Tanya Brown-Giammanco
National Institute of Standards and Technology
Tanya Brown-Giammanco serves as Disaster and Failure Studies director, leading a multidisciplinary staff responsible for conducting fact-finding field investigations and studies focused on: building and infrastructure failures and successes; evacuation and emergency response systems; and disaster recovery and community resilience. The results of these field investigations are intended to inform recommendations to improve codes, standards, and practice. Brown-Giammanco currently oversees National Construction Safety Team investigations on the effects of Hurricane Maria in Puerto Rico, and the partial collapse of the Champlain Towers South condominium in Surfside, Florida.
Prior to joining National Institute of Standards and Technology, Brown-Giammanco served as Managing Director of Research at the Insurance Institute for Business & Home Safety, where she led teams conducting full-scale laboratory and field studies on hail, wind, rain, wildfire, and roofing related projects. She has also held a Faculty Associate appointment at Texas Tech University since 2010. Brown-Giammanco earned a PhD in Wind Science and Engineering from Texas Tech University, and a master's degree in water resources science and a bachelor's degree in atmospheric science, both from the University of Kansas.

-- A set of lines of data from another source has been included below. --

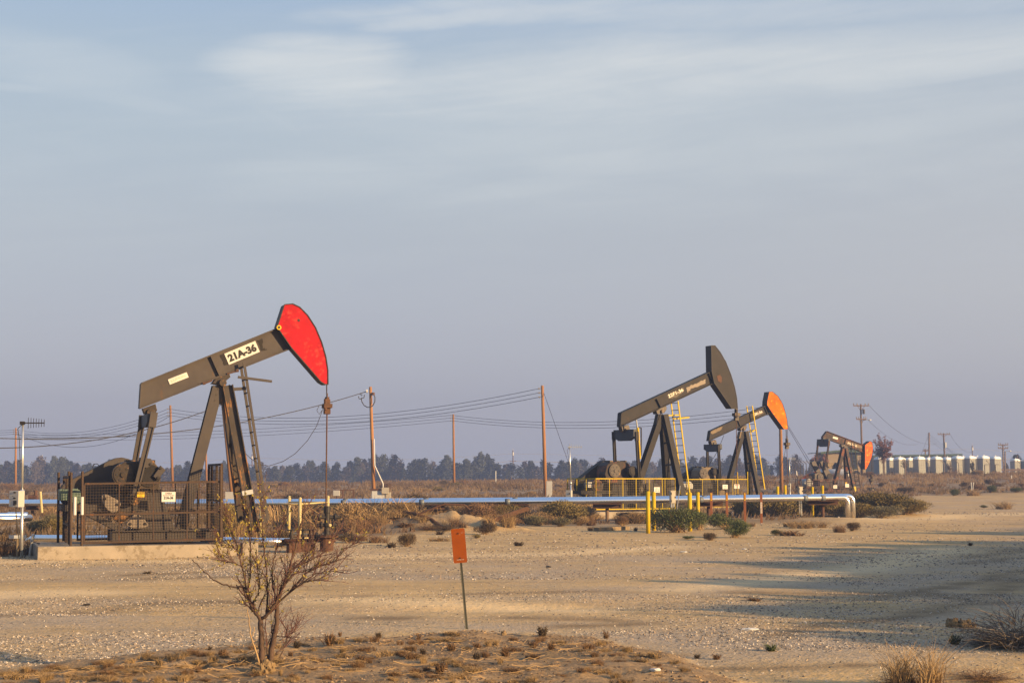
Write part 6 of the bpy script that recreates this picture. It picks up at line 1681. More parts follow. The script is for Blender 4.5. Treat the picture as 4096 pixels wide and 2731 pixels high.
o = mb.build('fallen_twigs', MT['drytwig']); o['kind'] = 'stuff'

# scattered individual brush of the open field
random.seed(5); cnt = 0; PT = []
KIND = [('dry_brush', 'tuft', 'straw'), ('dry_brush', 'bush', 'straw'), ('dry_brush', 'bush', 'rustbrush'), ('dry_brush', 'finetuft', 'rustbrush'), ('dry_brush', 'bush', 'deadbrush'), ('dry_brush', 'bush', 'olive')]
while cnt < 280:
    d = random.uniform(68, 196) if cnt < 190 else random.uniform(46, 68); px = random.uniform(-30, 4130) if cnt < 190 else random.uniform(1150, 2700)
    x = (px - CX) / F * d
    if float(field_mask(np.array([x]), np.array([d]))[0]) < .9: continue
    if any((x - f.o.x) ** 2 + (d - f.o.y) ** 2 < 9 for f in (f1, f2, f3, f4)): continue
    n_, k_, m_ = KIND[random.choices(range(6), [4, 3, 3, 2, 2, 1] if cnt < 190 else [5, 4, 2, 3, 1, 1])[0]]
    w = random.uniform(.6, 1.9) * (1.25 if cnt >= 190 else 1); h = w * random.uniform(.3, .6)
    lb = {'straw': 'low tan dry brush scattered over the open field', 'rustbrush': 'low russet dry brush scattered over the open field', 'deadbrush': 'low dark dead brush scattered over the open field', 'olive': 'low olive brush scattered over the open field'}[m_]
    plant(n_, k_, m_, (x, d, gz(x, d) - .02), w, h, lb, {'straw': 'tan brush of the open field', 'rustbrush': 'russet brush of the open field', 'deadbrush': 'dark dead brush of the open field', 'olive': 'olive brush of the open field'}[m_]); cnt += 1
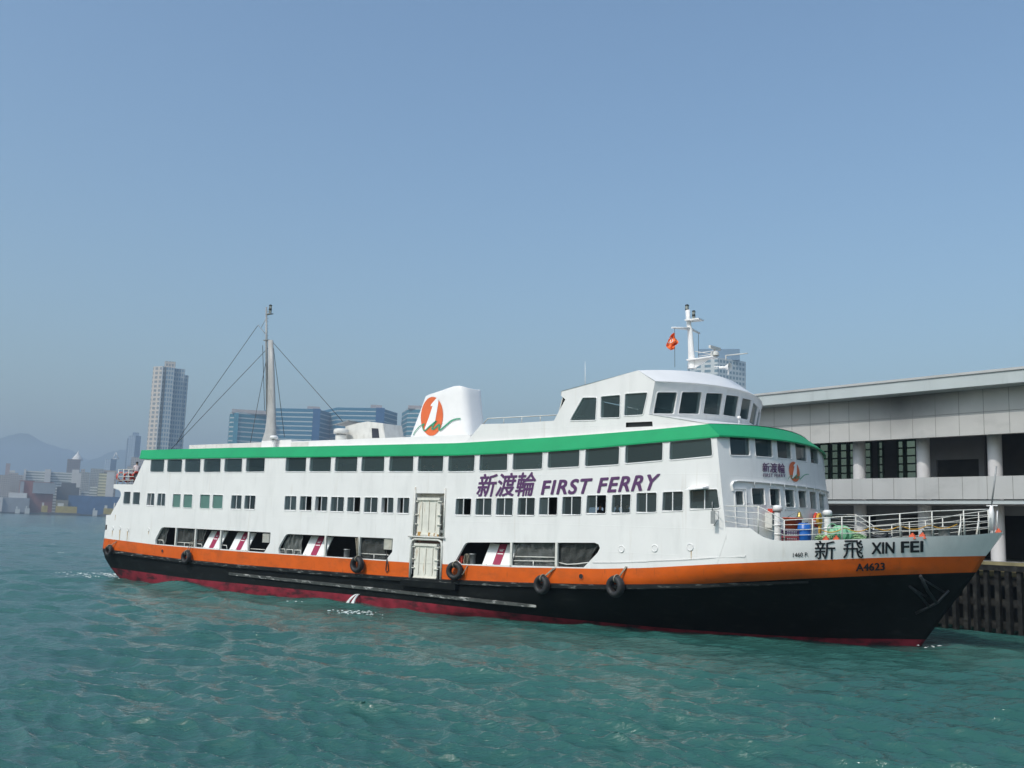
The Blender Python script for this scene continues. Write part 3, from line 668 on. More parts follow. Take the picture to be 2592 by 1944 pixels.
mb = MB(); mb.sheet(rowsF + [shrink(tp, .985, .05), shrink(tp, .94, .07)], 0, True, close=True); tt = shrink(tp, .94, .07)
cc = sum(tt, Vector()) / 64; mb.add(tt + [cc], [[i, (i + 1) % 64, 64] for i in range(64)], 0, True)
fun = mb.build('funnel', M['white2'], ferry)
def ffun(X, v, Z):
    xa, xb = fxa(Z), fxb(Z); c_ = 2 * (X - xa) / (xb - xa) - 1
    return abs(c_) ** (3.6 if c_ > 0 else 6.5) + abs(v / FV) ** (4.2 if c_ > 0 else 6.5) - 1
def onfun(p, off=.015):
    h = hit(ffun, p, 45, 75); 
    if h is None: h = onv(p, FV)
    return Lc(h[0], h[1] + off, h[2])
q = onv(b3(880, 760), 2); mb = MB(); mb.lathe([(.0, 0), (.1, .02), (.13, .12), (.05, .16)], Lc(q[0], 2, 9.85), 10); mb.tube([Lc(q[0], 2, 9.6), Lc(q[0], 2, 9.9)], .03); mb.build('deck_lamp', M['blackp'], ferry)

# ------------------------------------------------------------------ decals: pixel outlines laid onto a surface
def decal(name, fn, polys, m, parent=ferry, holes=(), sub=0):
    mb = MB()
    for k, P in enumerate(polys):
        hs = []
        xs = [p[0] for p in P]; ys = [p[1] for p in P]; st_ = max(1.2, (max(ys) - min(ys)) / 14)
        v2, fs = fill(P, hs, [(x + .01, y + .013) for x in np.arange(min(xs), max(xs), st_) for y in np.arange(min(ys), max(ys), st_)]); mb.add([fn(tuple(p)) for p in v2], fs)
    return mb.build(name, m, parent)
def text_mesh(body, off=0.0, shear=0.0, spacing=1.0):
    cu_ = bpy.data.curves.new('text', 'FONT'); cu_.body = body; cu_.offset = off; cu_.shear = shear; cu_.space_character = spacing; cu_.resolution_u = 6; cu_.fill_mode = 'FRONT'
    o = bpy.data.objects.new('text', cu_); COL.objects.link(o)
    dg = bpy.context.evaluated_depsgraph_get(); ev_ = o.evaluated_get(dg); me = ev_.to_mesh()
    vs = [tuple(v.co) for v in me.vertices]; fs = [list(p.vertices) for p in me.polygons]
    ev_.to_mesh_clear(); bpy.data.objects.remove(o); bpy.data.curves.remove(cu_)
    return vs, fs
def lettering(body, q, fn, m, off=.02, shear=0., spacing=1., parent=ferry, base=.022):
    """q: pixel corners TL, TR, BR, BL of the text's own bounding box"""
    vs, fs = text_mesh(body, 0, shear, spacing)
    x0 = min(v[0] for v in vs); x1 = max(v[0] for v in vs); y0 = min(v[1] for v in vs); y1 = max(v[1] for v in vs)
    TL, TR, BR, BL = [Vector(p) for p in q]; mb = MB(); hgt = y1 - y0
    sh = [(0, 0)] if off <= 0 else [(0, 0), (off, 0), (-off, 0), (0, off * .8), (0, -off * .8), (off * .7, off * .6), (-off * .7, -off * .6), (off * .7, -off * .6), (-off * .7, off * .6)]
    for k, (dx, dy) in enumerate(sh):
        out = []
        for v in vs:
            a = (v[0] + dx * hgt - x0) / (x1 - x0); b = (v[1] + dy * hgt - y0) / (y1 - y0)
            out.append(fn(tuple((BL * (1 - a) + BR * a) * (1 - b) + (TL * (1 - a) + TR * a) * b), base + .0012 * k))
        mb.add(out, fs)
    return mb.build('lettering', m, parent, fix=False)
def onside(p, off=.012):
    X, v, Z = onv(p, HB + off); return Lc(X, v, Z)
# big purple lettering on the side
lettering('新渡輪', L(z6, (413, 342), (1020, 318), (968, 572), (358, 584)), onside, M['purple'], .021, .0)
lettering('FIRST', L(z6, (1093, 413), (1612, 388), (1560, 548), (1063, 560)), onside, M['purple'], .045, .0, 1.12)
lettering('FERRY', [z6(1705, 385), z7(468, 640), z7(410, 806), z6(1668, 538)], onside, M['purple'], .045, .0, 1.12)
# front lettering and emblem
lettering('新渡輪', L(z7, (1572, 515), (1808, 525), (1812, 632), (1568, 612)), onfront, M['purple'], .016)
lettering('FIRST FERRY', L(z7, (1580, 630), (1815, 640), (1817, 672), (1578, 668)), onfront, M['purple'], .02, 0, 1.15)
def ell(cx, cy, rx, ry, tilt=0, n=40):
    c_, s_ = math.cos(tilt), math.sin(tilt)
    return [(cx + rx * math.cos(t) * c_ - ry * math.sin(t) * s_, cy + rx * math.cos(t) * s_ + ry * math.sin(t) * c_) for t in [2 * math.pi * k / n for k in range(n)]]
def ribbon(pts, ws):
    a, b = [], []
    for i, p in enumerate(pts):
        q0, q1 = Vector(pts[max(i - 1, 0)]), Vector(pts[min(i + 1, len(pts) - 1)]); d = (q1 - q0).normalized(); n_ = Vector((-d.y, d.x))
        a.append(tuple(Vector(p) + n_ * ws[i])); b.append(tuple(Vector(p) - n_ * ws[i]))
    return a + b[::-1]
def smoothline(pts, n=6):
    out = []
    for i in range(len(pts) - 1):
        p0, p1, p2, p3 = [Vector(pts[min(max(i + k, 0), len(pts) - 1)]) for k in (-1, 0, 1, 2)]
        for k in range(n):
            t = k / n; out.append(tuple(.5 * ((2 * p1) + (p2 - p0) * t + (2 * p0 - 5 * p1 + 4 * p2 - p3) * t * t + (3 * p1 - p0 - 3 * p2 + p3) * t ** 3)))
    return out + [tuple(pts[-1])]
def emblem(F, fn, parent):
    """F maps emblem coordinates (those of the funnel close-up) to pixels"""
    E = lambda P: [F(*p) for p in P]
    e = decal('emblem', lambda p: fn(p, .03), [E(ell(1212, 548, 124, 218, .06))], M['logo_orange'], parent)
    one = [(1268, 342), (1290, 352), (1282, 420), (1250, 600), (1190, 660), (1140, 705), (1132, 690), (1180, 560), (1222, 432), (1200, 436), (1205, 415), (1235, 380)]
    d2 = decal('numeral', lambda p: fn(p, .045), [E(one)], M['logo_white'], e if parent is ferry else parent)
    s = smoothline([(1006, 762), (1030, 715), (1080, 660), (1130, 632), (1112, 660), (1122, 700), (1140, 708), (1190, 660), (1265, 602), (1240, 630), (1215, 685), (1235, 690), (1300, 638), (1292, 690), (1310, 700), (1370, 650), (1430, 600), (1490, 578), (1536, 576)])
    ws = [9 * math.sin(math.pi * min(1, .25 + .75 * (1 - i / len(s)))) * .55 + 3.2 for i in range(len(s))]
    g = MB()
    for i in range(len(s) - 1):
        q = ribbon([s[i], s[i + 1]], [ws[i], ws[i + 1]]); g.poly([fn(F(*p), .06) for p in q])
    g.build('wave_line', M['logo_green'], e if parent is ferry else parent)
emblem(b3, onfun, ferry)
def Ff(x, y):
    a = (x - 1212) / 124.; b = (y - 548) / 218.
    return z7(1912 + a * 56 + b * 15, 612 + b * 108 + a * 6)
emblem(Ff, onfront, ferry)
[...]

Brown-Giammanco is a Federal Emergency Management Agency Vanguard Executive Crisis Leadership fellow. She serves as a steering committee member in the development of a new American Society of Civil Engineers standard on the estimation of wind speeds in tornadoes and chairs the Enhanced Fujita-Scale subcommittee. Brown-Giammanco is also a member of the Standards Technical Panel for the Impact Resistance of Prepared Roof Covering Materials (UL 2218) standard and the American Society for Testing and Materials D08 Roofing Committee.